With the same four model trims (LX, EX EX-L, Touring) the price range moves from mid-$20K to a steak dinner for two at the Keg over $37K, plus whatever you tick off on the option sheet. There’s more value out of the box in the 2017 line up than the 2016 one and as such, prices have marginally increased on all four trims, with the largest lift being $1,000 on the top two models. Honda counters this by saying that there’s more than $3,500 of average net value added across the lineup, which is patriotically built in Canada.

With Apple CarPlay/Android Auto, front wiper de-icer, LED lights, the smart Honda Sensing safety technology standard on all All-Wheel-Drive options (almost all in the CR-V lineup) and remote start appearing as standard equipment, the CR-V shows off plenty of value-for-money. 
They’ve even stepped it up with available heated rear seats and steering wheel, along with a massive panoramic sunroof to help draw potential buyers. 

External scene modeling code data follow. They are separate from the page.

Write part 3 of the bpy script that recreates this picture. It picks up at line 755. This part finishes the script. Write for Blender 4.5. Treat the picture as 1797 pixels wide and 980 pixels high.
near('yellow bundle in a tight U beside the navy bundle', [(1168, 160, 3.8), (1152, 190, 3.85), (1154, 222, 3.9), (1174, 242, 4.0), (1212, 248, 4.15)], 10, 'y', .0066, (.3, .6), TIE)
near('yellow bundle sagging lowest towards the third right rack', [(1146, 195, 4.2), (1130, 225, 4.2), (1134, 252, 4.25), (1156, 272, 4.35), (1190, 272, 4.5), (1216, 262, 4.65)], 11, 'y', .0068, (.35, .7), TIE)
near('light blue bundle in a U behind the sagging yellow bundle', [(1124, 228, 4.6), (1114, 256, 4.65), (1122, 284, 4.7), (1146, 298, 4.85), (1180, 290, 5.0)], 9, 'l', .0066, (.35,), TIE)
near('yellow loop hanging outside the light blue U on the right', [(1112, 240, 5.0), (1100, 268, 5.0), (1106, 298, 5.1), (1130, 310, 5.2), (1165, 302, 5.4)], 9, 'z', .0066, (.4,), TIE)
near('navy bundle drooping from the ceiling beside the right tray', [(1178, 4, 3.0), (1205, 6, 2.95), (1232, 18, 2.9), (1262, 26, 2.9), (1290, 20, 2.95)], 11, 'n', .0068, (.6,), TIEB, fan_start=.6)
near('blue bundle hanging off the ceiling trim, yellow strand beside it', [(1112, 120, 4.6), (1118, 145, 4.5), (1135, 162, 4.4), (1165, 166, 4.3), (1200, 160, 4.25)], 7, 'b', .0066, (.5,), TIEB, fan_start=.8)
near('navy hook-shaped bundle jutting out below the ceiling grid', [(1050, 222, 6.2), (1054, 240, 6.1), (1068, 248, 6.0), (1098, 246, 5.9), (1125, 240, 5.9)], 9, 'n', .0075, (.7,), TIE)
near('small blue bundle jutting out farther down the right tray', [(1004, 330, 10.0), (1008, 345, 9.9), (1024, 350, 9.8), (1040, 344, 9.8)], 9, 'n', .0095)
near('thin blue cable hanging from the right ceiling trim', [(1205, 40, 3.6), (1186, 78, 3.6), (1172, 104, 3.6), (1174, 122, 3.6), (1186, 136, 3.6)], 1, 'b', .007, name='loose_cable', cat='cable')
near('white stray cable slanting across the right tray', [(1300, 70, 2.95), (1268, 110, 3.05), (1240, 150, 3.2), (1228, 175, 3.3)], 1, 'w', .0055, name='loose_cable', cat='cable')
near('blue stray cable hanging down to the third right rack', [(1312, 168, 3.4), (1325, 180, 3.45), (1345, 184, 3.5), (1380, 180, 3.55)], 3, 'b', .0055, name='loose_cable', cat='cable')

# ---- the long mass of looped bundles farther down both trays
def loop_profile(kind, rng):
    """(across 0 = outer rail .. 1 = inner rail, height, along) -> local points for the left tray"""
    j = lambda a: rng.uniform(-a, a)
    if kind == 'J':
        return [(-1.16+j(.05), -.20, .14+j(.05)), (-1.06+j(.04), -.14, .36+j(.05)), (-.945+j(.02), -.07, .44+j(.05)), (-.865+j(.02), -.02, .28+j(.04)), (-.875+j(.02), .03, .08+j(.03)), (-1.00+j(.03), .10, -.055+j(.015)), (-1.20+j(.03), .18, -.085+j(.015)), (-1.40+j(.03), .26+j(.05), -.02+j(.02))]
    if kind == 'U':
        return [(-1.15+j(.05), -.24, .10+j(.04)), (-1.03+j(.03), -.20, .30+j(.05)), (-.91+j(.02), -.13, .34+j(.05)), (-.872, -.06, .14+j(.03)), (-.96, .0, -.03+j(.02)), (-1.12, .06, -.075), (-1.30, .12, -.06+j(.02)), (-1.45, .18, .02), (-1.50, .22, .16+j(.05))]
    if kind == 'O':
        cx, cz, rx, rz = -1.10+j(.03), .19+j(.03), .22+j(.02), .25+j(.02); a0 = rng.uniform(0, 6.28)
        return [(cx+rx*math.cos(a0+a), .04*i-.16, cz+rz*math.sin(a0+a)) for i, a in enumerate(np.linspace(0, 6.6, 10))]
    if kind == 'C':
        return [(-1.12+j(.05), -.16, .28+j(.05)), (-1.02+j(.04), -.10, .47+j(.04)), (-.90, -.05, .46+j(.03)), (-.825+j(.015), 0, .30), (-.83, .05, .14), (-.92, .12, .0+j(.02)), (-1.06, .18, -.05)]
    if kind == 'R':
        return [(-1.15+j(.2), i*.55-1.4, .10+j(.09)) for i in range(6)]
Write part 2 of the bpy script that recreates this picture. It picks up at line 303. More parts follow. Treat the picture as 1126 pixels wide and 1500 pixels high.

Honda has stepped up its game tremendously with the new CR-V and have positioned it as a high value for mid-sized price compact SUV. They score full marks from me on the exterior redesign (which was desperately needed), terrific fuel economy and a redesigned interior. If all goes according to plan, Honda will have prospective buyers not needing to hit the “T” portion of the alphabet for their compact automotive needs.